Evan Bloom

After more than three years of work, on July 8, 2016 in Ottawa, a Task Force under the Arctic Council reached ad referendum agreement on a new legally-binding agreement among the eight Arctic States that will help reduce obstacles to scientific cooperation in the Arctic. This is an important milestone for the Council, in part because fostering science is one of the most important practical objectives of the Council and this agreement is a major step forward for the Arctic States in that respect. But it is also quite significant because it is the third legally-binding agreement achieved under Arctic Council auspices. The signing of the agreement by each of the foreign ministers of the Arctic States will be one of the key events associated with the next Arctic Council Ministerial meeting.

The Arctic Council is a high level forum established among Canada, Denmark, Finland, Iceland, Norway, the Russian Federation, Sweden and the United States in 1996 to focus on environmental protection and sustainable development. As the importance of the Arctic in international policy and diplomacy has grown over the past twenty years, the Council has taken on new challenges. The prior legally-binding instruments negotiated under the Council were the Agreement on Cooperation on Marine Oil Pollution Preparedness and Response in the Arctic (2011) and the Agreement on Cooperation on Aeronautical and Maritime Search and Rescue in the Arctic (2009). The latest one, related to science cooperation, will take the Council another step in the direction of being more than a body that facilitates discussion and towards involvement in establishment of legal norms and activities of a regulatory character.

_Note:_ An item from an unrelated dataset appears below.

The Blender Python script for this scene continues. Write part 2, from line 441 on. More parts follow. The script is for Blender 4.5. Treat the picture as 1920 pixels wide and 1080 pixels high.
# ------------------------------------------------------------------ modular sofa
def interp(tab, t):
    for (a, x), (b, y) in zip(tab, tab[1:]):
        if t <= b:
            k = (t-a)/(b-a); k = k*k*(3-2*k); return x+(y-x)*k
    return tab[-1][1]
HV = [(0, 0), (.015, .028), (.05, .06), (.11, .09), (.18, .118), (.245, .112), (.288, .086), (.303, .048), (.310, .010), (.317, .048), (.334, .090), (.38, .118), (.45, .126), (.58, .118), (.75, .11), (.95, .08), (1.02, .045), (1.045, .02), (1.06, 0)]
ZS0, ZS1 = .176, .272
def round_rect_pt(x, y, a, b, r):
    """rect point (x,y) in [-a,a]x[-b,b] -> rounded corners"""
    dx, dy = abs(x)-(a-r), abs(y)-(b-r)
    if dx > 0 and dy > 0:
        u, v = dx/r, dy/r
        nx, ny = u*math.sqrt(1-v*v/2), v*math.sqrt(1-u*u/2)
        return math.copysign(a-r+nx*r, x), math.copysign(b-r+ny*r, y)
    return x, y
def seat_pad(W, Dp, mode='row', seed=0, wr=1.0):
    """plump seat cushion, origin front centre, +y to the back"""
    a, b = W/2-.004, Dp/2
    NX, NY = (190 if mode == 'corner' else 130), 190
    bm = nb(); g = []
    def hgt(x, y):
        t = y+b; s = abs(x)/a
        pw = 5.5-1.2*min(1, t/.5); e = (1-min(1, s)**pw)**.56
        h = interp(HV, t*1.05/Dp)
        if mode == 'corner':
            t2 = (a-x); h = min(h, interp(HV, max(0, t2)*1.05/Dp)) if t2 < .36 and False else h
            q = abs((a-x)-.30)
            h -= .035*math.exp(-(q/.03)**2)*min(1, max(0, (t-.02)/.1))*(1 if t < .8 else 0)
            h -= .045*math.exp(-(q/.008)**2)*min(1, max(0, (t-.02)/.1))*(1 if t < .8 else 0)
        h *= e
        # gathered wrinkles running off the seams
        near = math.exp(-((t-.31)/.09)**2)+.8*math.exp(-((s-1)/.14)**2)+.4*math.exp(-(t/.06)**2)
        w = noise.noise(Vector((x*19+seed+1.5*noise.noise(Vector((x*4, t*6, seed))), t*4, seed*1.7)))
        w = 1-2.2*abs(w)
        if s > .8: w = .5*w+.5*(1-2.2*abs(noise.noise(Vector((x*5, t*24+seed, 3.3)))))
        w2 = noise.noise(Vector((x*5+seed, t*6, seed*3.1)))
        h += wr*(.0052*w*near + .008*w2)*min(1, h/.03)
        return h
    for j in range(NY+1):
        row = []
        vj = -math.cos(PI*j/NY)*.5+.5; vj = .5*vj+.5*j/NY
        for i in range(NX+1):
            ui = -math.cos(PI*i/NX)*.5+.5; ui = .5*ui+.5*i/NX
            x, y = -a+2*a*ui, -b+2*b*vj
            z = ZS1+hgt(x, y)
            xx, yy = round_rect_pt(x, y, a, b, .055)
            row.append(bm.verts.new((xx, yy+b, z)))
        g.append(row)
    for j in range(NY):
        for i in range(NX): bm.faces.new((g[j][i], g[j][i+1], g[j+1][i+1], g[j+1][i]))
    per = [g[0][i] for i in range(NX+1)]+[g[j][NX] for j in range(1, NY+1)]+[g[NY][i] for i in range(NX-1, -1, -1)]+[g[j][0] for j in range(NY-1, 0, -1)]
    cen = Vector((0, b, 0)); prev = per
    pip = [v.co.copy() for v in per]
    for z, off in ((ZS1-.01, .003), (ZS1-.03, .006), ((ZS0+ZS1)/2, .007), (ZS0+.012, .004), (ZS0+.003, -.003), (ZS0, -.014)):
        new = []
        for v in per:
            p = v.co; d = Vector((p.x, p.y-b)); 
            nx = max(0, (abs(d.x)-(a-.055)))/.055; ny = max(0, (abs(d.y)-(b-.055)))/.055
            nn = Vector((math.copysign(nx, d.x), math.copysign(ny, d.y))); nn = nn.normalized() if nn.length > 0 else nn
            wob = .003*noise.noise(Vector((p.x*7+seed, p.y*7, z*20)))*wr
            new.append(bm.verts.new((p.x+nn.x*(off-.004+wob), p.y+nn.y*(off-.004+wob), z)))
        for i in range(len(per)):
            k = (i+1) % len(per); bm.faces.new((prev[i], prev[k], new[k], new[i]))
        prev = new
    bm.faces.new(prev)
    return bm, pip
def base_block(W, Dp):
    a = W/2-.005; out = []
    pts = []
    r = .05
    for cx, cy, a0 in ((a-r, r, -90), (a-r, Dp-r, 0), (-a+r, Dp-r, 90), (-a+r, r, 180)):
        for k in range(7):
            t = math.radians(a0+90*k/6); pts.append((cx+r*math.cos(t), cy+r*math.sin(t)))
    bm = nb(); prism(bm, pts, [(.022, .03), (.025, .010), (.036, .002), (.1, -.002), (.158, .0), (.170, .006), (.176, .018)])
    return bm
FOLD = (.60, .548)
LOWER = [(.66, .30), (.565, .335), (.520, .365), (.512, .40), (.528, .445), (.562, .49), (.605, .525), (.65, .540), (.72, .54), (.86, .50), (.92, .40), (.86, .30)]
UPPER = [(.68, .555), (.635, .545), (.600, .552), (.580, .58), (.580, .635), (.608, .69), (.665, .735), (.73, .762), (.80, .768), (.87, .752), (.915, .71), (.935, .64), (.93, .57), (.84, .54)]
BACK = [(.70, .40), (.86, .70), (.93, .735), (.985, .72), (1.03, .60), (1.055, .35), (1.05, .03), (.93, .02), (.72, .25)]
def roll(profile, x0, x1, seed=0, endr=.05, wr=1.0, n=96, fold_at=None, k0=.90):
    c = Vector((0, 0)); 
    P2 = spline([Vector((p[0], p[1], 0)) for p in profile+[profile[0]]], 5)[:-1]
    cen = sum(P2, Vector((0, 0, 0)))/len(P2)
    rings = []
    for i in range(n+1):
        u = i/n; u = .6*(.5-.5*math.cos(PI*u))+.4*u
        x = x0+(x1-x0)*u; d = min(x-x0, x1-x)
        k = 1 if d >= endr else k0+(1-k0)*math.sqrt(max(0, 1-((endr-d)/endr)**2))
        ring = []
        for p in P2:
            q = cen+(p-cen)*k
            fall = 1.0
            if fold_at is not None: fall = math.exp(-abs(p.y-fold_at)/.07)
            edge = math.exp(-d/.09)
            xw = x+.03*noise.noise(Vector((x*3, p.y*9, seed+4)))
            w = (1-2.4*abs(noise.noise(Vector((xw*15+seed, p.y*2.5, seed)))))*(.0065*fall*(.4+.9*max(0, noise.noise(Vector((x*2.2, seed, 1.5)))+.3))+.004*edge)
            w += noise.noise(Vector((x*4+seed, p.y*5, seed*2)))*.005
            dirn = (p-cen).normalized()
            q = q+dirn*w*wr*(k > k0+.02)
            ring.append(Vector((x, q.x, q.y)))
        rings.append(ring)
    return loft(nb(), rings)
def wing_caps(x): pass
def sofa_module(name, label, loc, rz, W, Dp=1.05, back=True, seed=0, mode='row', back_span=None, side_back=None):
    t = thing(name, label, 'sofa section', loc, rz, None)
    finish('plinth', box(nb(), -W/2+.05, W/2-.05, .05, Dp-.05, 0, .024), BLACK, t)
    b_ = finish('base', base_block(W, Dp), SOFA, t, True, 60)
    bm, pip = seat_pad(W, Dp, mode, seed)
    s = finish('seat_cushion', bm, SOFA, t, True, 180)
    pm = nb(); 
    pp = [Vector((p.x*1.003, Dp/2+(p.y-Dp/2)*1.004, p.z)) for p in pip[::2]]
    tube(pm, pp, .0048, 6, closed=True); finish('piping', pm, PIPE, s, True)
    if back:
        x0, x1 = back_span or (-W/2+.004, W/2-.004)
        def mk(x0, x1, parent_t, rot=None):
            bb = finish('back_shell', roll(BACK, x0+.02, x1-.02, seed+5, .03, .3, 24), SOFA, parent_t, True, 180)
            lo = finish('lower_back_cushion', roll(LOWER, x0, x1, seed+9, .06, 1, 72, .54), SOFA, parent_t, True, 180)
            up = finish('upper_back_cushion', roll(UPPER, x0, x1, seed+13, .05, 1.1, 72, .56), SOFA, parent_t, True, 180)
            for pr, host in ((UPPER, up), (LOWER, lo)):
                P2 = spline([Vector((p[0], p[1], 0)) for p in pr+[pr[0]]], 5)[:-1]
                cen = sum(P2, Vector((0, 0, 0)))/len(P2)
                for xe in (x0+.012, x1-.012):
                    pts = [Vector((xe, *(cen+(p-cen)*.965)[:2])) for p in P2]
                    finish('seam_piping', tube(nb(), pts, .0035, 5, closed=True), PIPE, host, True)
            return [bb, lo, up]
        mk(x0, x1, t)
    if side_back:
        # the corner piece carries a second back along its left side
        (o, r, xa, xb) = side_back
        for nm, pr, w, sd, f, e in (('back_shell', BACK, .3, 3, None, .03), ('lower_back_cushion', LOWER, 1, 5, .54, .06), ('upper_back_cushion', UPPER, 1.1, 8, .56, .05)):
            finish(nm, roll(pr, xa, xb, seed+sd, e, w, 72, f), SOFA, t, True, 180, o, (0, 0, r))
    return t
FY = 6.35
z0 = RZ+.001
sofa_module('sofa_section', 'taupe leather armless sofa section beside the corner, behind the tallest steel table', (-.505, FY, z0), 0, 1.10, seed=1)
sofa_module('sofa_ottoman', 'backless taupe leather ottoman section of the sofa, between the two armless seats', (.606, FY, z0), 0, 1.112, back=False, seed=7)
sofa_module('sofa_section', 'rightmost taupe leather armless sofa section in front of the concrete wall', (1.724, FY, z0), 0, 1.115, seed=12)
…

The ad referendum Agreement on Enhancing International Arctic Scientific Cooperation was reached based on discussions and negotiations at nine meetings of the Task Force on Scientific Cooperation (SCTF) involving the participation of the eight Arctic States and the indigenous groups known in the Council as Permanent Participants, as well as a number of States and organizations that are permanent observers to the Council.

The Arctic Council Ministers established the Task Force on Scientific Cooperation (SCTF) at the Kiruna Ministerial in 2013. They asked the Task Force to “work towards an arrangement on improved scientific research cooperation among the eight Arctic States.” The Ministers in 2015 in Iqaluit decided to extend the Task Force mandate, including to work towards a legally-binding agreement. The Task Force was co-chaired at the end by the United States and the Russian Federation, and earlier on Sweden was a co-chair as well. The first meeting was held in Stockholm, which was followed by meetings in Helsinki, Reykjavik, Tromsø, Oslo, Copenhagen, Reykjavik again, Arlington, Virginia, and finally Ottawa.

The aim of the agreement is to enhance cooperation in scientific activities in order to increase effectiveness and efficiency in the development of scientific knowledge about the Arctic. It will facilitate access by scientists of the eight States to Arctic areas that each State has identified for purposes of the agreement, including entry and exit of persons, equipment and materials; access to research infrastructure and facilities; and access to research areas. It covers terrestrial, coastal, atmospheric and marine areas, as well as Arctic Ocean areas beyond national jurisdiction. It calls specifically for facilitation of processing of marine scientific research applications under the Law of the Sea Convention, as well as scientific activities that require airborne scientific data collection and that are subject to implementing agreements pertaining to those activities.

The agreement calls for the Parties to promote education, career development and training opportunities for early career scientists to foster future generations of Arctic researchers. The agreement contains provisions regarding the use of traditional and local knowledge that were sought by indigenous groups that are Permanent Participants in the Arctic Council. The agreement supports enhancing and facilitating cooperation on Arctic science with non-Parties and assists the scientists of non-Parties (including Arctic Council Observer States) by providing benefits under the agreement when they work as partners with Arctic State scientists. The agreement also addresses intellectual property rights.

The agreement calls for designation of competent authorities within each Party to act as points of contact. The Depositary Government will be the Kingdom of Denmark.

At this time, the agreement is undergoing final domestic review within the eight Arctic States, with the goal of signature and entry into force at the U.S.-hosted Arctic Council Ministerial Meeting in May, 2017 in Fairbanks, Alaska.